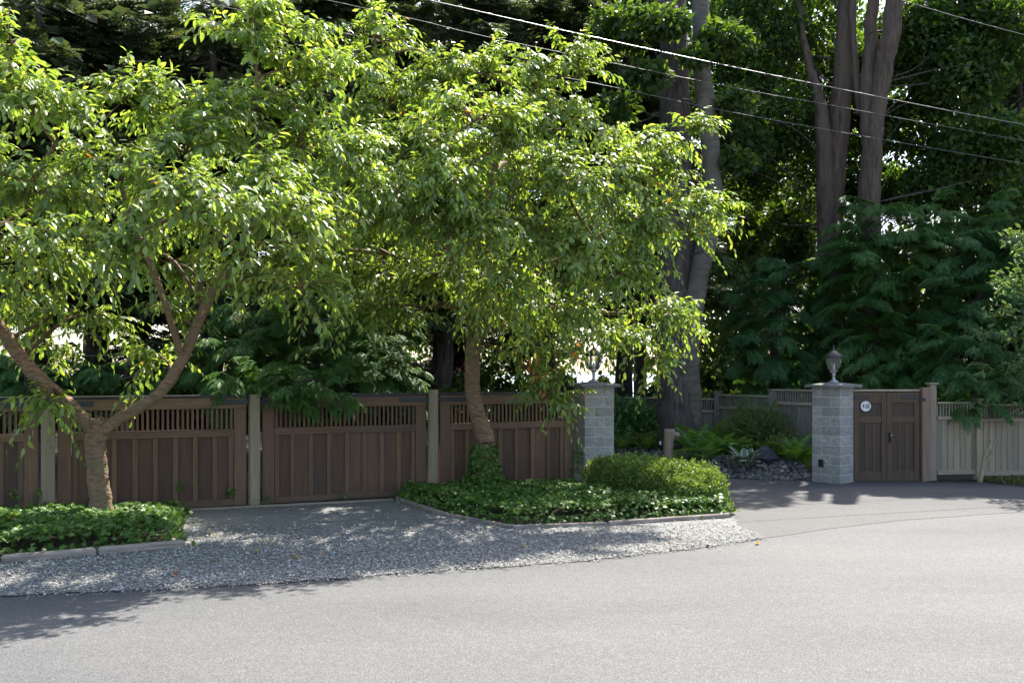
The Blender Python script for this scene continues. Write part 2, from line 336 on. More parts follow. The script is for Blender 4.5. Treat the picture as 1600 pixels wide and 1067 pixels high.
# ground: flat near, a raised planting strip, and a bluff falling to the sea behind the wood
xs = np.concatenate([[-3000, -800, -200], np.linspace(-60, -14, 12), np.linspace(-13, 13, 66), np.linspace(14, 60, 12), [200, 800, 3000]])
ys = np.concatenate([[-200, -60, -20], np.linspace(0, 18, 19), np.linspace(18.4, 30, 40), np.linspace(31, 60, 16), [75, 100]])
def ground_z(x, y):
    # raised planting bed right of the drive
    e = drive_edge_y(x); t = min(max((y - e) / 1.3, 0), 1) if x > 1.6 and x < 6.3 else 0
    z = .3 * (t * t * (3 - 2 * t)) if y < 60 else 0
    if y > 44: z -= (y - 44) * .55
    return z
def drive_edge_y(x):
    return float(np.interp(x, [1.6, 3.0, 4.2, 5.0, 6.3], [25.0, 23.2, 21.6, 20.7, 20.55]))
V = np.array([(x, y, ground_z(x, y)) for y in ys for x in xs]); nx = len(xs)
Fc = [(j * nx + i, j * nx + i + 1, (j + 1) * nx + i + 1, (j + 1) * nx + i) for j in range(len(ys) - 1) for i in range(nx - 1)]
o = link('ground', np_mesh('ground', V, Fc, MT['soil'], True)); o['kind'] = 'structure'
sheet('sea', [(-4000, 50), (4000, 50), (4000, 5000), (-4000, 5000)], -12, MT['water'])
ROAD_EDGE = [(-60, 1.0), (-20, 5.4), (-9, 8.5), gp(0, 932), gp(290, 920), gp(400, 914), gp(540, 904), gp(700, 892), gp(900, 878), gp(1100, 856), gp(1195, 841)]
right_side = [gp(1195, 841), (3.3, 14.4), (3.4, 15.6), (3.75, 16.4), (3.2, 18.2), (2.35, 20.4), (1.2, 22.5), (-2, 25.5), (0.6, 27), (3.0, 23.3), (4.2, 21.7), (5.0, 20.8), (6.2, 20.6), (8.5, 20.6), (9.35, 20.35), (9.9, 19.3), (11.2, 18.0), (14, 17.2), (60, 13)]
sheet('road', [(x, y + .35) for x, y in ROAD_EDGE[:-1]] + right_side + [(60, -40), (-60, -40)], .004, MT['road'])
seam = [gp(1195, 841), gp(1300, 826), gp(1420, 812), gp(1600, 800), (14, 16.2)]
sheet('driveway', right_side[:-2] + [(13.9, 17.1)] + wobble(seam, .3, .02)[::-1][:-1], .008, MT['drive'])
BED_R = [gp(620, 782), gp(700, 808), gp(800, 827), gp(950, 822), gp(1140, 809)]
GRAVEL = wobble([(-20, 5.4), (-9, 8.5)] + [gp(0, 932), gp(290, 920), gp(400, 914), gp(540, 904), gp(700, 892), gp(900, 878), gp(1100, 856), gp(1195, 841)], .1, .05) + \
    [(3.32, 14.4), (3.4, 15.3)] + BED_R[::-1][1:] + [gp(616, 783.5), gp(296, 799.5), (-4.5, 13.5), gp(290, 857), gp(0, 882), (-10, 9.3), (-20, 6.5)]
sheet('gravel_verge', GRAVEL, .012, MT['gravelbase'])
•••
Restate the whole listing above exactly, please, omitting every image.

The Blender Python script for this scene continues. Write part 2, from line 336 on. More parts follow. The script is for Blender 4.5. Treat the picture as 1600 pixels wide and 1067 pixels high.
# ground: flat near, a raised planting strip, and a bluff falling to the sea behind the wood
xs = np.concatenate([[-3000, -800, -200], np.linspace(-60, -14, 12), np.linspace(-13, 13, 66), np.linspace(14, 60, 12), [200, 800, 3000]])
ys = np.concatenate([[-200, -60, -20], np.linspace(0, 18, 19), np.linspace(18.4, 30, 40), np.linspace(31, 60, 16), [75, 100]])
def ground_z(x, y):
    # raised planting bed right of the drive
    e = drive_edge_y(x); t = min(max((y - e) / 1.3, 0), 1) if x > 1.6 and x < 6.3 else 0
    z = .3 * (t * t * (3 - 2 * t)) if y < 60 else 0
    if y > 44: z -= (y - 44) * .55
    return z
def drive_edge_y(x):
    return float(np.interp(x, [1.6, 3.0, 4.2, 5.0, 6.3], [25.0, 23.2, 21.6, 20.7, 20.55]))
V = np.array([(x, y, ground_z(x, y)) for y in ys for x in xs]); nx = len(xs)
Fc = [(j * nx + i, j * nx + i + 1, (j + 1) * nx + i + 1, (j + 1) * nx + i) for j in range(len(ys) - 1) for i in range(nx - 1)]
o = link('ground', np_mesh('ground', V, Fc, MT['soil'], True)); o['kind'] = 'structure'
sheet('sea', [(-4000, 50), (4000, 50), (4000, 5000), (-4000, 5000)], -12, MT['water'])
ROAD_EDGE = [(-60, 1.0), (-20, 5.4), (-9, 8.5), gp(0, 932), gp(290, 920), gp(400, 914), gp(540, 904), gp(700, 892), gp(900, 878), gp(1100, 856), gp(1195, 841)]
right_side = [gp(1195, 841), (3.3, 14.4), (3.4, 15.6), (3.75, 16.4), (3.2, 18.2), (2.35, 20.4), (1.2, 22.5), (-2, 25.5), (0.6, 27), (3.0, 23.3), (4.2, 21.7), (5.0, 20.8), (6.2, 20.6), (8.5, 20.6), (9.35, 20.35), (9.9, 19.3), (11.2, 18.0), (14, 17.2), (60, 13)]
sheet('road', [(x, y + .35) for x, y in ROAD_EDGE[:-1]] + right_side + [(60, -40), (-60, -40)], .004, MT['road'])
seam = [gp(1195, 841), gp(1300, 826), gp(1420, 812), gp(1600, 800), (14, 16.2)]
sheet('driveway', right_side[:-2] + [(13.9, 17.1)] + wobble(seam, .3, .02)[::-1][:-1], .008, MT['drive'])
BED_R = [gp(620, 782), gp(700, 808), gp(800, 827), gp(950, 822), gp(1140, 809)]
GRAVEL = wobble([(-20, 5.4), (-9, 8.5)] + [gp(0, 932), gp(290, 920), gp(400, 914), gp(540, 904), gp(700, 892), gp(900, 878), gp(1100, 856), gp(1195, 841)], .1, .05) + \
    [(3.32, 14.4), (3.4, 15.3)] + BED_R[::-1][1:] + [gp(616, 783.5), gp(296, 799.5), (-4.5, 13.5), gp(290, 857), gp(0, 882), (-10, 9.3), (-20, 6.5)]
sheet('gravel_verge', GRAVEL, .012, MT['gravelbase'])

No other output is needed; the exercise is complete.